Ethereum’s development team is working on a significant upgrade, which will effectively launch Ethereum 2.0, to make the blockchain more scalable than ever before. The Ethereum 2.0 upgrade has been anticipated for some time, with many excited about its potential impact on scalability and functionality of decentralized applications (dApps).
The planned changes include upgrading the underlying blockchain protocol from proof-of-work to a new consensus algorithm called “proof of stake” – making it possible for anyone who owns the Ethereum token (ETH) to participate in staking just as they would mining rewards! The process will likely lead towards even more innovations beyond what we can imagine today; considering how much room there already seems to grow within this framework.
To understand what Ethereum 2.0 is, we need to start with the key differences between proof of work and proof of stake.
What is Proof of Work?
Proof of Work (PoW) is the traditional consensus mechanism to validate transactions on the blockchain, initially created by Bitcoin. There is no central authority governing the transaction process, as cryptocurrencies work on a decentralized blockchain.
Currently, miners are rewarded by solving complex mathematical calculations to validate the transactions on the blockchain. Mining requires intensive mining rigs and a massive amount of computer power. Many are concerned about the impact on the environment of the PoW mechanism.
What is Proof Stake?
The Proof of Stake (PoS) validation process is an even more decentralized option. With the PoS validation process control of the network is given to those who own a certain percentage of the token itself. With PoS, stakers are rewarded for securing the network and making transactions occur.
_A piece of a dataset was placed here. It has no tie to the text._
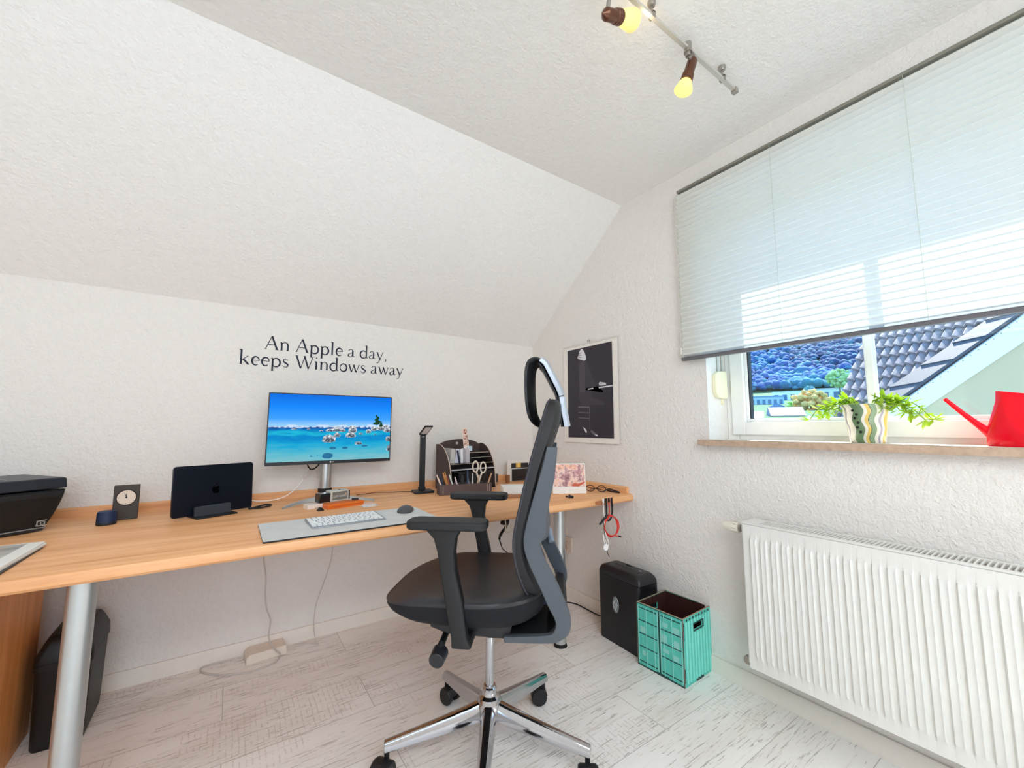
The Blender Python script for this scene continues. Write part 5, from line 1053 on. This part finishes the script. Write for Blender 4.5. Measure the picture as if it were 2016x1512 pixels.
def spot(x, kb, tip, ax_top, lab):
    # tip: far end centre of shade, ax_top: rear end of body
    a = Vector(ax_top); b = Vector(tip); d = (b-a).normalized(); T = Matrix.Translation(a) @ d.to_track_quat('Z', 'Y').to_matrix().to_4x4()
    ln = (b-a).length
    g = G(); g.lathe([(.001, -.004), (.004, 0), (.015, .012), (.017, .016), (.017, .056), (.0195, .058), (.0195, .062), (.0175, .064), (.0205, .066), (.0205, .070), (.018, .072), (.021, .074), (.021, .080), (.016, .082)], 32, 0)
    g.v = [(q[0], q[1], q[2]*kb) for q in g.v]
    body = g.build('spot_body', BRZ, tl, ang=30); body.matrix_basis = T
    s0 = .079*kb
    g = G(); H_ = ln-s0; g.lathe([(.017, 0), (.0195, H_*.10), (.025, H_*.42), (.0295, H_*.78), (.031, H_*.90), (.0295, H_*.96), (.024, H_*1.0), (.012, H_*1.03), (.0005, H_*1.04)], 36, 0, close=False); shd = g.build('glass_shade', M_shade, tl, ang=50); shd.matrix_basis = T @ Matrix.Translation((0, 0, s0))
    j = T @ Vector((0, 0, .02))
    g = G(); g.cyl((x, 0, ZR-.016), (x, 0, ZR+.018), .013, n=20); g.cyl((x, 0, ZR-.030), (x, 0, ZR-.016), .009, n=16); g.tube([(x, 0, ZR-.028), (x+(j.x-x)*.3, j.y*.3, ZR-.028+(j.z-ZR+.028)*.4), tuple(j)], .0065, 10, 0, 2); g.build('spot_arm', M_steel, tl)
    lp_ = bpy.data.lights.new('bulb_light', 'POINT'); lp_.energy = .12; lp_.color = (1, .80, .48); lp_.shadow_soft_size = .025
    lo = bpy.data.objects.new('bulb_light', lp_); COL.objects.link(lo); q = T @ Vector((0, 0, ln+.07)); lo.location = (q.x, q.y+TYY, q.z)
spot(-.672, 1.20, (-.668, .028, 2.262), (-.637, 0, 2.390), '')
spot(-1.060, 1.0, (-.942, .014, 2.352), (-1.079, .012, 2.288), '')
# ================= OUTSIDE =================
def wpt(p, K=1.0): return Vector(p)
rdv = V(.1184, .99297, 0); upv = V(.7021, -.0837, .7071); nrm = V(-.7021, .0837, .7071); P0 = V(8.758, .023, 1.774)
def RP(a, b, h=0): return P0+rdv*a+upv*b+nrm*h
nh = thing('neighbour_house', 'neighbouring house with dark wavy tiled roof and pale gable outside the window', 'house')
M_tile = mat('roof_tile', '7C7276', .7, var=(3, .25), bump=(30, .4, .01))
# tile rows: double-wave tiles, each row overlapping the next lower one
g = G(); tw, rh = .150, .345
def left_edge(b): return .713+.027*b
def right_edge(b): return -.605*b if b > -.1 else .06
import itertools
b0 = -2.6
k = 0
while b0 < 6.0:
    a1 = left_edge(b0); a0 = min(-.602*b0-.02, .9) if b0 > 0 else .0+min(.3, -b0*.6)
    a0 = -.602*b0-.13
    if a0 > a1-.1: a0 = a1-.1 if b0 < 0 else a0
    nx_ = max(6, int((a1-a0)/tw*8)); vs = []
    for i in range(nx_+1):
        a = a1-(a1-a0)*i/nx_; ph = (a1-a)/tw*2*PI; hgt = .032*math.sin(ph)+.010*math.sin(2*ph+.6)
        vs += [RP(a, b0-.035, .066+hgt), RP(a, b0-.035, .014+hgt), RP(a, b0+rh, .0+hgt)]
    g.add(vs, [(3*i, 3*i+3, 3*i+4, 3*i+1) for i in range(nx_)]+[(3*i, 3*i+2, 3*i+5, 3*i+3) for i in range(nx_)]); b0 += rh; k += 1
g.build('roof_tiles', M_tile, nh, ang=40)
# flat verge tiles
vA, vB = [(0.06, -.10), (-.871, 1.45), (-1.233, 2.075), (-3.55, 5.9)], [(-.30, -.30), (-.37, -.145), (-1.606, 2.007), (-3.95, 5.9)]
def onA(b): return -.602*b+.0
def onB(b): return -.37-(b+.145)*.5744
M_verge = mat('verge_tile', '3A404B', .6, var=(5, .12))
g = G(); b0 = -1.6; i = 0
while b0 < 6:
    b1 = b0+.60; e = .012 if i % 1 == 0 else 0
    vs = [RP(onA(b0), b0-.12, .125), RP(onA(b1), b1-.12, .100), RP(onB(b1), b1-.0, .085), RP(onB(b0), b0, .105)]
    vs2 = [RP(onA(b0), b0-.12, .03), RP(onA(b1), b1-.12, .03), RP(onB(b1), b1, .03), RP(onB(b0), b0, .03)]
    g.add(vs+vs2, [(0, 3, 2, 1), (0, 1, 5, 4), (3, 7, 6, 2), (0, 4, 7, 3), (1, 2, 6, 5)]); b0 = b1-.01; i += 1
g.build('verge_tiles', M_verge, nh, ang=20)
# barge board and gable wall in one vertical plane below the verge
A, B = V(8.612, -.332, 1.672), V(9.977, -1.739, 3.193); A2, B2 = V(8.791, -.516, 1.491), V(9.941, -1.702, 2.702)
e = (B-A).normalized(); eh = V(e.x, e.y, 0).normalized(); wn = V(-.718, -.696, 0)
def on(Pa, Pb, s_): return Pa+(Pb-Pa).normalized()*s_
a_, b_ = A-e*2.2, A+e*6; lo = lambda p, q, t: p+(q-p)*t
e2 = (B2-A2).normalized(); c_, d_ = A2-e2*2.2, A2+e2*6.2
def slab(g, poly, th, m=0):
    n_ = len(poly); vs = [p+wn*th for p in poly]+[p for p in poly]; g.add(vs, [tuple(range(n_)), tuple(range(2*n_-1, n_-1, -1))]+[(i, n_+i, n_+(i+1) % n_, (i+1) % n_) for i in range(n_)], m)
g = G(); slab(g, [a_, b_, d_, c_], .06); g.build('barge_board', MAT('D6DADB', .5), nh)
g = G()
for k in range(22):
    p = A+e*(-.3+.16*k)-V(0, 0, .035)+wn*.062; g.ball(p, .009, 8)
g.build('nail_head', MAT('4D5560', .5), nh)
g = G(); lowa = V(c_.x, c_.y, -3); lowb = V(d_.x, d_.y, -3); slab(g, [c_, d_, lowb, lowa], .0); 
vs = [c_+wn*-.02, d_+wn*-.02, lowb+wn*-.02, lowa+wn*-.02]; g.add(vs, [(0, 1, 2, 3)]); g.build('gable_wall', plaster('render_pale', 'E8D6B2', 20, .3), nh)
# house body behind
g = G(); q = V(9.2, .9, 0); g.add([RP(.60, -2.4, -.15), RP(.60, 5.8, -.15), RP(-3.70, 5.8, -.15), RP(.55, -1.6, -.15)], [(0, 1, 2, 3)]); 
g.add([RP(.60, -2.4, -.15), RP(.60, 5.8, -.15), V(RP(.60, 5.8).x, RP(.60, 5.8).y, -3), V(RP(.60, -2.4).x, RP(.60, -2.4).y, -3)], [(0, 1, 2, 3)]); g.build('roof_underside', MAT('6A6570', .8), nh)

# hillside with forest, village
def terr(x, y):
    d = math.hypot(x, y); r_ = max(0, d-45)
    return -3.2+.11*min(r_, 55)+.078*min(150, max(0, d-100))+.10*max(0, d-250)+.26*max(0, d-440)
g = G(); vs = []; na, nr = 60, 34
rads = [14+ (1150-14)*(i/(nr-1))**1.8 for i in range(nr)]
rr = random.Random(2)
for i in range(nr):
    for j in range(na):
        a = math.radians(-70+140*j/(na-1)); r_ = rads[i]; x, y = r_*math.cos(a), r_*math.sin(a); vs.append((x, y, terr(x, y)+rr.uniform(-.4, .4)*(r_/200)))
g.add(vs, [(i*na+j, (i+1)*na+j, (i+1)*na+j+1, i*na+j+1) for i in range(nr-1) for j in range(na-1)])
M_hill = mat('meadow', '3B6340', .9, var=(.03, .3)); o = g.build('hillside', M_hill); o['kind'] = 'structure'
# forest crowns: uncountable
def fmat():
    m = mat('hazy_forest_leaf', '2D5A6E', .9); b = m.node_tree.nodes['Principled BSDF']; a = noise(m, mapped(m, (.008, .008, .008)), 1, 4); c = noise(m, mapped(m, (.16, .16, .16)), 1, 3, .7)
    c1 = ramp(m, a, [(.40, '0F3A66'), (.50, '184E88'), (.62, '35808E')]); c2 = mixc(m, mathn(m, 'MULTIPLY', mathn(m, 'GREATER_THAN', c, .56), .5), c1, '3F8A92'); L(m, c2, b.inputs['Base Color']); return m  # distance haze is put into the crown colours as blue
g = G(); rr = random.Random(5)
for i in range(12500):
    a = math.radians(rr.uniform(2, 68)); r_ = 440+640*rr.random()**1.3; x, y = r_*math.cos(a), r_*math.sin(a); z = terr(x, y); s_ = rr.uniform(3.2, 6.2)
    vs = []; n_ = 6; h_ = s_*rr.uniform(1.4, 2.4); ro = rr.uniform(0, 6)
    for (q, zz) in ((.55, .25), (1, .5), (.75, .8)): vs += [(x+s_*q*math.cos(ro+2*PI*k/n_)*rr.uniform(.8, 1.15), y+s_*q*math.sin(ro+2*PI*k/n_)*rr.uniform(.8, 1.15), z+h_*zz) for k in range(n_)]
    vs.append((x, y, z+h_)); f_ = [(l*n_+k, l*n_+(k+1) % n_, (l+1)*n_+(k+1) % n_, (l+1)*n_+k) for l in range(2) for k in range(n_)]+[(2*n_+k, 2*n_+(k+1) % n_, 3*n_) for k in range(n_)]
    g.add(vs, f_)
o = g.build('forest', fmat(), ang=60); tag(o, 'dense forest in hazy blue-green covering the hillside beyond the village', 'forest'); o['kind'] = 'stuff'
# azimuth helper: points given as (bearing in degrees from +y towards +x, distance)
def at(az, d, z): a = math.radians(az); return V(-1.89+d*math.sin(a), -2.486+d*math.cos(a), z)
def tree(name, lab, az, d, z0, h_, s_, c, seed):
    p = at(az, d, 0); t = thing(name, lab, 'tree', (p.x, p.y, z0), 0); r = random.Random(seed)
    g = G(); g.cyl((0, 0, 0), (0, 0, h_*.6), s_*.07, s_*.04, 8); g.build('trunk', MAT('5A4636', .9), t)
    g = G()
    for k in range(120):
        u_ = V(r.gauss(0, 1), r.gauss(0, 1), r.gauss(0, 1)).normalized()*s_*r.uniform(.5, 1.0); g.ball((u_.x, u_.y, h_*.62+u_.z*.85), s_*r.uniform(.12, .22), 6, 0, (r.uniform(.8, 1.2), r.uniform(.8, 1.2), r.uniform(.7, 1.1)))
    m = mat(name+'_crown', c, .9, var=(2, .35)); g.build('crown', m, t, ang=70)
tree('round_tree', 'pale green round tree at the forest edge beside the tiled roof', 73.2, 230, 13, 15.8, 4.7, '9FC48A', 1)
tree('orange_tree', 'orange yellow tree in front of the village houses', 70.5, 150, 2, 10.0, 4.9, 'D9B36E', 2)
tree('green_tree', 'light green tree left of the orange tree in the village', 69.0, 162, 3, 7.6, 2.7, 'A9CF7A', 3)
tree('green_tree', 'darker small tree at the forest foot between the white houses', 70.5, 285, 16, 9.7, 3.2, '5E9AA0', 4)
def house(lab, az, d, z0, w_, dp, h_, roof, wc_, rc, rz=0, nwin=4):
    p = at(az, d, 0); t = thing('village_house', lab, 'house', (p.x, p.y, z0), math.radians(90-az+rz), 'village houses on the far slope')
    # local: -x faces the camera, y across
    g = G(); g.box((0, -w_/2, 0), (dp, w_/2, h_)); g.build('walls', MAT(wc_, .7), t)
    if roof == 'flat': g = G(); g.box((-.3, -w_/2-.3, h_), (dp+.3, w_/2+.3, h_+.35)); g.build('roof', MAT(rc, .6), t)
    else:
        g = G(); rh_ = w_*.33
        if roof == 'gable': g.prism([(-w_/2-.4, h_-.1), (0, h_+rh_), (w_/2+.4, h_-.1)], -.4, dp+.4, 'x')
        else: g.prism([(-.5, h_-.1), (dp/2, h_+dp*.33), (dp+.5, h_-.1)], -w_/2-.4, w_/2+.4, 'y')
        g.build('roof', MAT(rc, .7), t)
    for k in range(nwin):
        yy = -w_/2+w_*(k+.5)/nwin; g = G(); g.box((-.06, yy-w_/nwin*.28, h_*.45), (.0, yy+w_/nwin*.28, h_*.82)); f_ = g.build('window', MAT('3F6E96', .3), t)
house('white flat-roofed village house at the foot of the forest', 71.9, 240, 11.5, 12.5, 9, 7.6, 'flat', 'D5E2EE', 'B8C6D6', 0, 3)
house('long pale blue apartment house with balcony strips on the left', 66.3, 200, 7.5, 12, 9, 6.3, 'flat', '9CBFE0', '5F8CBC', 4, 6)
house('white terraced house behind the light green tree', 68.9, 262, 12, 18, 8, 8.0, 'flat', 'DCE9F2', 'C8D8E6', 0, 5)
house('small house with blue-grey gable roof low in the village', 67.3, 135, 2, 4.0, 6, 4.6, 'gable', 'C9D6E2', '5C7FA8', 0, 2)
house('house with light grey pitched roof at the bottom of the view', 68.3, 112, 0.5, 6.0, 6, 3.4, 'hip', 'E6DEDA', '76819E', 10, 3)
house('house with reddish roof at the bottom left of the view', 64.9, 108, 0, 3.2, 5, 3.2, 'hip', 'E2DAD2', 'C79A98', 0, 2)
Without the use of expensive mining rigs and complex mathematical equations, Ethereum plans to reduce their carbon footprint by 99% with the new Proof of Stake process and increase transaction speeds from 10-15 transactions per second to 100,000 per second.
If you plan to hold a cryptocurrency for the long term, staking can generate passive income. By staking ETH you receive a reward for the delegation of all or a certain amount of your tokens to the staking process. Currently, when staking your Ethereum in the 2.0 blockchain, the option to unstake the tokens is not available until the Ethereum 2.0 migration has been completed.
How do you stake Ethereum?
Staking ETH offers investors the opportunity to help develop Ethereu 2.0 while earning more than 10% to 20% interest. There are two options to begin staking Ethereum 2.0:
Become a Full Ethereum Validator by Solo Staking
Staking Ethereum 2.0 requires depositing a minimum of 32 ETH to become a full Ethereum validator. Reliable and stable internet access is required by validators, as the validators are required to maintain connection of their nodes 24/7 to make secure transactions possible on the network.
Small penalties may be incurred if the nodes are down for a significant amount of time. Software and hardware specifications to become a full Ethereum 2.0 validator are available via the Ethereum Launchpad site.
Join an Ethereum 2.0 Staking Pool
Not everyone has 32 ETH and reliable internet to become a full Ethereum validator. Several cryptocurrency staking platforms and exchanges offer Ethereum 2.0 staking pools. Rocket Pool, Lido, Stakewise, Kraken, Binance, and Coinbase are some of the top platforms for staking your Ethereum 2.0 in a staking pool.
By joining a staking pool, you avoid having to run your own node. The staking pool is operated by professionals who know what they are doing; all the heavy lifting is done for you.
Solo Ethereum 2.0 validators have the possibility of earning higher APY percentages than those who join Ethereum 2.0 staking pools. Solo validators can earn up to an APY of 15%, whereas staking pools APY percentages average between 3-5%. There are also risks by staking Ethereum 2.0.
Risks of Staking Ethereum 2.0
Ethereum notes on their website that ETH tokens may be lost due to malicious actions, going offline and failing to validate transactions. As a solo Ethereum 2.0 staker you must maintain both the hardware and software. Staking pool participants must trust in someone else to do it for them, which is why it is vital to stake your cryptocurrencies on a trusted platform. Always beware of scams and phishing.
Staking your ETH has an unknown lock up period. Although the plan by Ethereum is to migrate to Ethereum 2.0 in June of 2022, it could possibly take up to two years for migration to actually happen. Network failures during migration should be very rare, however you possibly could lose a portion of your staked ETH during the migration. This information may be found in the Ethereum 2.0 staking Terms and Conditions.
Crypto prices are highly volatile. During the lock up period the price of Ethereum could decrease or increase significantly. The lock up period prevents the ability to set stop-loss orders. Staked ETH will not be able to be sold until the migration is complete.
Every day, Ethereum 2.0 is becoming more and more real. The network will take time to reach its destination but the journey has already begun. With this in mind, it is worth asking whether or not staking ETH for rewards now is worth the risk?
If you truly support Ethereum as an open-source project that empowers people around the world to create decentralized applications without censorship or third parties controlling your data, why not take some free rewards by helping secure the network? We will leave it up to you! Will you stake your Ethereum?